* BEGIN Available data *

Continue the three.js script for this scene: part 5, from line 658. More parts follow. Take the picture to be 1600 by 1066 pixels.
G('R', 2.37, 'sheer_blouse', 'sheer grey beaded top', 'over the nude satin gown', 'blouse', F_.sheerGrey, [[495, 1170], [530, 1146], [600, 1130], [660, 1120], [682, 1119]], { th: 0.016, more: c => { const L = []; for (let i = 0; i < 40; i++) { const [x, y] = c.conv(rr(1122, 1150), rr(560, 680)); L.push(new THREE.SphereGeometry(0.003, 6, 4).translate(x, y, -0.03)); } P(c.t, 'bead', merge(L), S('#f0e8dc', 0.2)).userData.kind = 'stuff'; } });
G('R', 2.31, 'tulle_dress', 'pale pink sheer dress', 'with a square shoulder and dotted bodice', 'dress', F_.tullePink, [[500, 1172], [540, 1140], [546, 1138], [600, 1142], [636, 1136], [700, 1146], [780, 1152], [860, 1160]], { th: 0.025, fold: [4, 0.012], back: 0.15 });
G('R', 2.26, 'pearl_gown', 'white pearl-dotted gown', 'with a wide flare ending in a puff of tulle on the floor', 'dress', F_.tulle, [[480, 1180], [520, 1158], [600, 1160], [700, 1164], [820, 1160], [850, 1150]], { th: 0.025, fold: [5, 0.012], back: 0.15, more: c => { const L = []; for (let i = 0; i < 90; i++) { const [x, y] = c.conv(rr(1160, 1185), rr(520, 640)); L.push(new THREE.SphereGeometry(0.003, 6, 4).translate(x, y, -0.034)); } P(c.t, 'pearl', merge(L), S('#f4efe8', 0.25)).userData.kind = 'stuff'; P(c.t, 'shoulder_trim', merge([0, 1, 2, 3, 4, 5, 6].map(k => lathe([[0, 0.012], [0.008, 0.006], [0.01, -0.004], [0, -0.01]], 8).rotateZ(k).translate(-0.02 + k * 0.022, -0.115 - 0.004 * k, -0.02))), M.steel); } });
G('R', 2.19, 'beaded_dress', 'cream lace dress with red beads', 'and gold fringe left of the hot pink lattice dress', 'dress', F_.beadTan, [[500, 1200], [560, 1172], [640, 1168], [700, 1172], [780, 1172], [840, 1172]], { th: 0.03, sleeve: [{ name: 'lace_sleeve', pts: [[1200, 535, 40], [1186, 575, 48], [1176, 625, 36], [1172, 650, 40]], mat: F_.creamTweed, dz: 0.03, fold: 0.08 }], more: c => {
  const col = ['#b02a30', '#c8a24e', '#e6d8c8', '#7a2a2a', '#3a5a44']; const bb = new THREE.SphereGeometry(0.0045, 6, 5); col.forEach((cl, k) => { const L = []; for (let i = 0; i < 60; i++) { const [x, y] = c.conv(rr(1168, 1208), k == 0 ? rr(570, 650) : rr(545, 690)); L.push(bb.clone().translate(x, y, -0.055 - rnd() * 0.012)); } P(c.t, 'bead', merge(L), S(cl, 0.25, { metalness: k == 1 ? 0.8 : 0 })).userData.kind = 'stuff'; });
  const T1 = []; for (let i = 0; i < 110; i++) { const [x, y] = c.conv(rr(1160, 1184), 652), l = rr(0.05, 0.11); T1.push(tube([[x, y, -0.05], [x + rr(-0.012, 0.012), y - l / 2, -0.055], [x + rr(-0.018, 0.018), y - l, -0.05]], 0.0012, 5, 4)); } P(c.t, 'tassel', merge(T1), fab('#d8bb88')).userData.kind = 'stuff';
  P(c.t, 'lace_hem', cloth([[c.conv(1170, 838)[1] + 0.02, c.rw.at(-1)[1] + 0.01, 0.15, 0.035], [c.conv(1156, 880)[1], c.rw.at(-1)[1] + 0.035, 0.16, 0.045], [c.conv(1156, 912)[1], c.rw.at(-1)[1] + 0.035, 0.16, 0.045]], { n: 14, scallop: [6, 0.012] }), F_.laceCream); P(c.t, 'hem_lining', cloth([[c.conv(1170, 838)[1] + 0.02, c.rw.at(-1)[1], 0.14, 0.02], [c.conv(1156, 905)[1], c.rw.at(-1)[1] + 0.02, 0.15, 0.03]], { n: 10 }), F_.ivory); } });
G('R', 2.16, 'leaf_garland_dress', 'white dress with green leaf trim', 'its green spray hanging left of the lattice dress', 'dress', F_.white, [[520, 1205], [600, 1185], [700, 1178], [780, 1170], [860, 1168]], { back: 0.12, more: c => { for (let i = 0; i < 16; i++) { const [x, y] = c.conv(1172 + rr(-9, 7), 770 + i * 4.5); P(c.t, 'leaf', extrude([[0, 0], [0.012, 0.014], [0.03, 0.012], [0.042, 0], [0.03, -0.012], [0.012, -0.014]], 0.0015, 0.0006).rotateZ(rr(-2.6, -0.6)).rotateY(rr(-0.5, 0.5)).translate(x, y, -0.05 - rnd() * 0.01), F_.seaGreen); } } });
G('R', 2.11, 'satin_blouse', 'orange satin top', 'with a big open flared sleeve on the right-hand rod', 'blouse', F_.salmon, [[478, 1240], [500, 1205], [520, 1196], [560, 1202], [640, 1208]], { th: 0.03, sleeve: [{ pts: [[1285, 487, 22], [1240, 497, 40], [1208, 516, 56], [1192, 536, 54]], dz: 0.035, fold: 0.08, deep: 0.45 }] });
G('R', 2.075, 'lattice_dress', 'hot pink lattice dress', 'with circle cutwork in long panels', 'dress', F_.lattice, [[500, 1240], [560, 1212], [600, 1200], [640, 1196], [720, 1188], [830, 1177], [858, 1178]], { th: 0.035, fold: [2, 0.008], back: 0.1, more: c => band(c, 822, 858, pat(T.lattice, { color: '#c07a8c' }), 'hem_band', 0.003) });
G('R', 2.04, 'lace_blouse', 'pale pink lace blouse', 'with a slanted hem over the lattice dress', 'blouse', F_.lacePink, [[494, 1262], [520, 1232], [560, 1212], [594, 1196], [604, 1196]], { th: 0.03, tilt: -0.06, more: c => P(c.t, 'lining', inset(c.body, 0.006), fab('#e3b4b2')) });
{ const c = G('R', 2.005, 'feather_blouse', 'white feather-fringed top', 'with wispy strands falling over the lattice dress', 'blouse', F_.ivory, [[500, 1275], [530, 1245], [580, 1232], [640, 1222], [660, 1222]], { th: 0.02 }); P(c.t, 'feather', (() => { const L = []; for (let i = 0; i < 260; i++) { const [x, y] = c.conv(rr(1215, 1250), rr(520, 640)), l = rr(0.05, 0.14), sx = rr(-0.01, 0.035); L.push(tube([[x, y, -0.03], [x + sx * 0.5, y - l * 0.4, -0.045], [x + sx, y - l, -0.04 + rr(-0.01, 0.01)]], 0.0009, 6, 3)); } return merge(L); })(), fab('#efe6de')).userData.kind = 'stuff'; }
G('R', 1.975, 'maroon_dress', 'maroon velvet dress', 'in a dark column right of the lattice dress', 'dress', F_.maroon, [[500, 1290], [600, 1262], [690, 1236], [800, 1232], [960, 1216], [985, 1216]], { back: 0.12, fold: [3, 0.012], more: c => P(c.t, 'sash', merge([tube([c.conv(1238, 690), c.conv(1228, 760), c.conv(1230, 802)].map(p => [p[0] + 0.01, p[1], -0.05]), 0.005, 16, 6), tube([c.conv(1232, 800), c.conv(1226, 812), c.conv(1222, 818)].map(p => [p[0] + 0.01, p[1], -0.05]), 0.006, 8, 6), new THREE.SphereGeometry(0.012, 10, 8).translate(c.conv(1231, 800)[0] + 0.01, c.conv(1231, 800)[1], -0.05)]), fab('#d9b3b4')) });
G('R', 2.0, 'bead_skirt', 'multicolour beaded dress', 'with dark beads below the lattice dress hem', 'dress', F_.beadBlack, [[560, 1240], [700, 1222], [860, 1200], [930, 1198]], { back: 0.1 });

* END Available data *

▶ Do this
Write out the data again, exactly and in full.

▶ The answer
Continue the three.js script for this scene: part 5, from line 658. More parts follow. Take the picture to be 1600 by 1066 pixels.
G('R', 2.37, 'sheer_blouse', 'sheer grey beaded top', 'over the nude satin gown', 'blouse', F_.sheerGrey, [[495, 1170], [530, 1146], [600, 1130], [660, 1120], [682, 1119]], { th: 0.016, more: c => { const L = []; for (let i = 0; i < 40; i++) { const [x, y] = c.conv(rr(1122, 1150), rr(560, 680)); L.push(new THREE.SphereGeometry(0.003, 6, 4).translate(x, y, -0.03)); } P(c.t, 'bead', merge(L), S('#f0e8dc', 0.2)).userData.kind = 'stuff'; } });
G('R', 2.31, 'tulle_dress', 'pale pink sheer dress', 'with a square shoulder and dotted bodice', 'dress', F_.tullePink, [[500, 1172], [540, 1140], [546, 1138], [600, 1142], [636, 1136], [700, 1146], [780, 1152], [860, 1160]], { th: 0.025, fold: [4, 0.012], back: 0.15 });
G('R', 2.26, 'pearl_gown', 'white pearl-dotted gown', 'with a wide flare ending in a puff of tulle on the floor', 'dress', F_.tulle, [[480, 1180], [520, 1158], [600, 1160], [700, 1164], [820, 1160], [850, 1150]], { th: 0.025, fold: [5, 0.012], back: 0.15, more: c => { const L = []; for (let i = 0; i < 90; i++) { const [x, y] = c.conv(rr(1160, 1185), rr(520, 640)); L.push(new THREE.SphereGeometry(0.003, 6, 4).translate(x, y, -0.034)); } P(c.t, 'pearl', merge(L), S('#f4efe8', 0.25)).userData.kind = 'stuff'; P(c.t, 'shoulder_trim', merge([0, 1, 2, 3, 4, 5, 6].map(k => lathe([[0, 0.012], [0.008, 0.006], [0.01, -0.004], [0, -0.01]], 8).rotateZ(k).translate(-0.02 + k * 0.022, -0.115 - 0.004 * k, -0.02))), M.steel); } });
G('R', 2.19, 'beaded_dress', 'cream lace dress with red beads', 'and gold fringe left of the hot pink lattice dress', 'dress', F_.beadTan, [[500, 1200], [560, 1172], [640, 1168], [700, 1172], [780, 1172], [840, 1172]], { th: 0.03, sleeve: [{ name: 'lace_sleeve', pts: [[1200, 535, 40], [1186, 575, 48], [1176, 625, 36], [1172, 650, 40]], mat: F_.creamTweed, dz: 0.03, fold: 0.08 }], more: c => {
  const col = ['#b02a30', '#c8a24e', '#e6d8c8', '#7a2a2a', '#3a5a44']; const bb = new THREE.SphereGeometry(0.0045, 6, 5); col.forEach((cl, k) => { const L = []; for (let i = 0; i < 60; i++) { const [x, y] = c.conv(rr(1168, 1208), k == 0 ? rr(570, 650) : rr(545, 690)); L.push(bb.clone().translate(x, y, -0.055 - rnd() * 0.012)); } P(c.t, 'bead', merge(L), S(cl, 0.25, { metalness: k == 1 ? 0.8 : 0 })).userData.kind = 'stuff'; });
  const T1 = []; for (let i = 0; i < 110; i++) { const [x, y] = c.conv(rr(1160, 1184), 652), l = rr(0.05, 0.11); T1.push(tube([[x, y, -0.05], [x + rr(-0.012, 0.012), y - l / 2, -0.055], [x + rr(-0.018, 0.018), y - l, -0.05]], 0.0012, 5, 4)); } P(c.t, 'tassel', merge(T1), fab('#d8bb88')).userData.kind = 'stuff';
  P(c.t, 'lace_hem', cloth([[c.conv(1170, 838)[1] + 0.02, c.rw.at(-1)[1] + 0.01, 0.15, 0.035], [c.conv(1156, 880)[1], c.rw.at(-1)[1] + 0.035, 0.16, 0.045], [c.conv(1156, 912)[1], c.rw.at(-1)[1] + 0.035, 0.16, 0.045]], { n: 14, scallop: [6, 0.012] }), F_.laceCream); P(c.t, 'hem_lining', cloth([[c.conv(1170, 838)[1] + 0.02, c.rw.at(-1)[1], 0.14, 0.02], [c.conv(1156, 905)[1], c.rw.at(-1)[1] + 0.02, 0.15, 0.03]], { n: 10 }), F_.ivory); } });
G('R', 2.16, 'leaf_garland_dress', 'white dress with green leaf trim', 'its green spray hanging left of the lattice dress', 'dress', F_.white, [[520, 1205], [600, 1185], [700, 1178], [780, 1170], [860, 1168]], { back: 0.12, more: c => { for (let i = 0; i < 16; i++) { const [x, y] = c.conv(1172 + rr(-9, 7), 770 + i * 4.5); P(c.t, 'leaf', extrude([[0, 0], [0.012, 0.014], [0.03, 0.012], [0.042, 0], [0.03, -0.012], [0.012, -0.014]], 0.0015, 0.0006).rotateZ(rr(-2.6, -0.6)).rotateY(rr(-0.5, 0.5)).translate(x, y, -0.05 - rnd() * 0.01), F_.seaGreen); } } });
G('R', 2.11, 'satin_blouse', 'orange satin top', 'with a big open flared sleeve on the right-hand rod', 'blouse', F_.salmon, [[478, 1240], [500, 1205], [520, 1196], [560, 1202], [640, 1208]], { th: 0.03, sleeve: [{ pts: [[1285, 487, 22], [1240, 497, 40], [1208, 516, 56], [1192, 536, 54]], dz: 0.035, fold: 0.08, deep: 0.45 }] });
G('R', 2.075, 'lattice_dress', 'hot pink lattice dress', 'with circle cutwork in long panels', 'dress', F_.lattice, [[500, 1240], [560, 1212], [600, 1200], [640, 1196], [720, 1188], [830, 1177], [858, 1178]], { th: 0.035, fold: [2, 0.008], back: 0.1, more: c => band(c, 822, 858, pat(T.lattice, { color: '#c07a8c' }), 'hem_band', 0.003) });
G('R', 2.04, 'lace_blouse', 'pale pink lace blouse', 'with a slanted hem over the lattice dress', 'blouse', F_.lacePink, [[494, 1262], [520, 1232], [560, 1212], [594, 1196], [604, 1196]], { th: 0.03, tilt: -0.06, more: c => P(c.t, 'lining', inset(c.body, 0.006), fab('#e3b4b2')) });
{ const c = G('R', 2.005, 'feather_blouse', 'white feather-fringed top', 'with wispy strands falling over the lattice dress', 'blouse', F_.ivory, [[500, 1275], [530, 1245], [580, 1232], [640, 1222], [660, 1222]], { th: 0.02 }); P(c.t, 'feather', (() => { const L = []; for (let i = 0; i < 260; i++) { const [x, y] = c.conv(rr(1215, 1250), rr(520, 640)), l = rr(0.05, 0.14), sx = rr(-0.01, 0.035); L.push(tube([[x, y, -0.03], [x + sx * 0.5, y - l * 0.4, -0.045], [x + sx, y - l, -0.04 + rr(-0.01, 0.01)]], 0.0009, 6, 3)); } return merge(L); })(), fab('#efe6de')).userData.kind = 'stuff'; }
G('R', 1.975, 'maroon_dress', 'maroon velvet dress', 'in a dark column right of the lattice dress', 'dress', F_.maroon, [[500, 1290], [600, 1262], [690, 1236], [800, 1232], [960, 1216], [985, 1216]], { back: 0.12, fold: [3, 0.012], more: c => P(c.t, 'sash', merge([tube([c.conv(1238, 690), c.conv(1228, 760), c.conv(1230, 802)].map(p => [p[0] + 0.01, p[1], -0.05]), 0.005, 16, 6), tube([c.conv(1232, 800), c.conv(1226, 812), c.conv(1222, 818)].map(p => [p[0] + 0.01, p[1], -0.05]), 0.006, 8, 6), new THREE.SphereGeometry(0.012, 10, 8).translate(c.conv(1231, 800)[0] + 0.01, c.conv(1231, 800)[1], -0.05)]), fab('#d9b3b4')) });
G('R', 2.0, 'bead_skirt', 'multicolour beaded dress', 'with dark beads below the lattice dress hem', 'dress', F_.beadBlack, [[560, 1240], [700, 1222], [860, 1200], [930, 1198]], { back: 0.1 });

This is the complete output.